J’ai moi-même enseigné pendant vingt ans. Nous sommes nombreux dans ce cas sur les travées et, chacun, nous allons probablement réagir avec notre propre sensibilité et notre vécu.
Ce que je voulais dire pour ma part, avec beaucoup de simplicité, c’est que je ne suis absolument pas gênée de voir l’exemplarité des enseignants inscrite dans la loi, dès lors que, avec la réécriture proposée par notre collègue rapporteur, c’est pour mieux asseoir le respect dû à ces adultes qui, pour les enfants, sont des modèles, des référents, des repères.
Selon la première définition donnée par le dictionnaire Larousse, « exemplaire » signifie « qui peut servir d’exemple ». Nous sommes des guides ; nous sommes des maîtres dans notre classe. Depuis les classes du plus jeune âge jusqu’à celles de l’enseignement supérieur, l’enseignant a un rôle fondamental, car c’est vers lui que le jeune, indépendamment de son âge, se tourne.
C’est donc plutôt une marque de confiance que nous inscririons, confiance dans le rôle majeur de l’enseignant au cœur de sa classe. Oui, il est un exemple et, à cet égard, on lui doit le respect !
Dans le cadre du phénomène « PasDeVague », que nous avons étudié avec beaucoup de sérieux, nous avons auditionné plusieurs enseignants, et c’est cette carence dans le respect qui leur était dû, en tant que référents de la République, qu’ils ont dénoncée.
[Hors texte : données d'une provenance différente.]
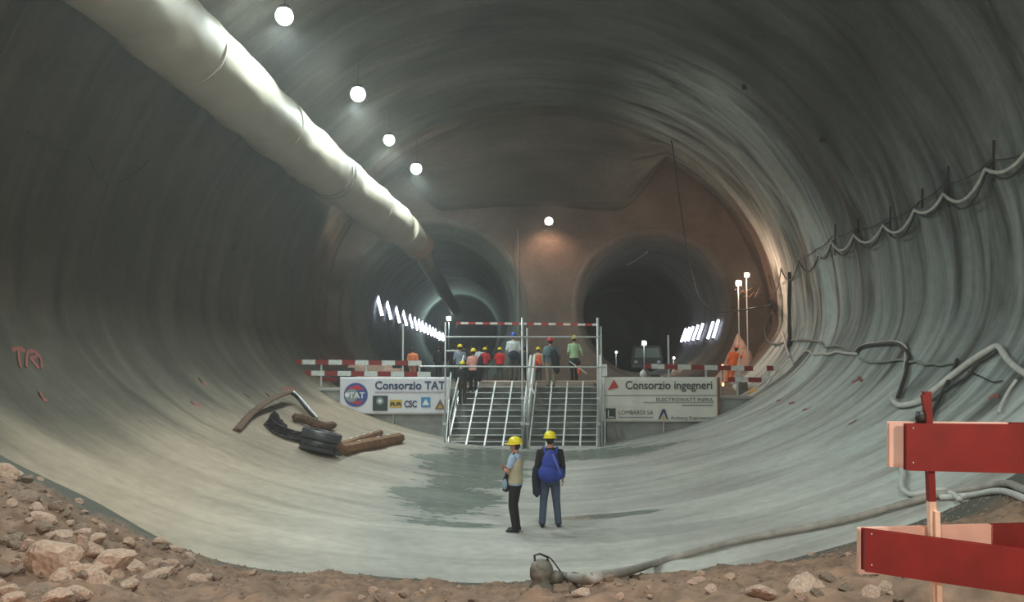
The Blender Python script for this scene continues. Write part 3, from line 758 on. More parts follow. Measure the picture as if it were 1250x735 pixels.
# frame posts that carry the banners
t = bn
for x in (Pz(415, 485)[0], Pz(480, 485)[0], Pz(541, 485)[0]): MB().tube([(x, BY + .06, max(.2, snap(x, BY))), (x, BY + .06, Pz(0, 460)[1])], .02, 6).build('post', M['steel'], t)
MB().tube([(Pz(415, 485)[0], BY + .06, Pz(0, 461)[1]), (Pz(541, 485)[0], BY + .06, Pz(0, 461)[1])], .02, 6).build('rail', M['steel'], t)
t = bn2
for x in (Pz(738, 485)[0], Pz(810, 485)[0]): MB().tube([(x, BY + .06, max(.1, snap(x, BY))), (x, BY + .06, Pz(0, 460)[1])], .02, 6).build('post', M['steel'], t)
x = Pz(878, 485)[0]; MB().box((x, BY + .06, (Pz(0, 461)[1] + snap(x, BY)) / 2), (.09, .06, Pz(0, 461)[1] - snap(x, BY))).build('end_post', M['timber'], t)
MB().tube([(Pz(738, 485)[0], BY + .06, Pz(0, 461)[1]), (x, BY + .06, Pz(0, 461)[1])], .02, 6).build('rail', M['steel'], t)

# ------------------------------------------------------------------ scaffold stairs
SF = 26.75; ST = 29.25; Z0 = .0; Z1 = 2.27; NS = 11
st = thing('scaffold_stairs', 'wide grey scaffold staircase in two flights up to the platform', 'stairs')
XL = xat(546, 27); XR = xat(728, 27); XM0 = xat(637, 27); XM1 = xat(641, 27)
def slope(i): return lerp(SF, ST, i / NS), lerp(Z0 + .12, Z1, i / NS)
drift = .33          # the flights lean a little to the right as they rise
def stairx(x, y): return x + drift * (y - SF) / (ST - SF)
for (xa, xb, ns, lab) in ((XL, XM0, 5, 'left'), (XM1 + .08, XR, 5, 'right')):
    for i in range(1, NS + 1):
        y, z = slope(i); xa_, xb_ = stairx(xa, y), stairx(xb, y)
        tr = MB().box(((xa_ + xb_) / 2, y + .03, z - .03), (xb_ - xa_, .23, .03)).build('tread', M['tread'], st)
        MB().tube([(xa_, y - .09, z - .02), (xb_, y - .09, z - .02)], .023, 6).build('nosing', M['steel'], tr)
    for k in range(ns):
        f = k / (ns - 1); x = lerp(xa + .05, xb - .03, f)
        a = (x, SF - .02, Z0 + .16); b_ = (stairx(x, ST), ST - .15, Z1 - .02)
        MB().beam(a, b_, .055, .07).build('stringer', M['bright_steel'], st)
    MB().box(((xa + xb) / 2, SF - .03, .12), (xb - xa, .10, .10)).build('base_beam', M['steel'], st)
    MB().box(((xa + xb) / 2, SF + .1, .02), (xb - xa, .5, .06)).build('base_plank', M['tread'], st)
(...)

J’aborde donc ce texte de manière positive. On peut considérer cet article 1er comme un article purement déclaratif, et aucunement normatif. Mais il faut parfois affirmer un principe fort.
Je reviendrai juste à la loi du 7 juillet 2016 relative à la liberté de la création, à l’architecture et au patrimoine, ou LCAP. Nous avons tous défendu le fait d’inscrire, dans son premier article, l’affirmation selon laquelle « la création artistique est libre ». Cette phrase n’a rien de normatif non plus ; pourtant, au terme d’un beau débat, nous sommes convenus de l’intégrer dans la loi.
Mes chers collègues, je voulais donc simplement apporter ma petite pierre à l’édifice, sans prétention aucune de détenir la Vérité, avec un grand V. Voilà simplement mon point de vue sur le sujet.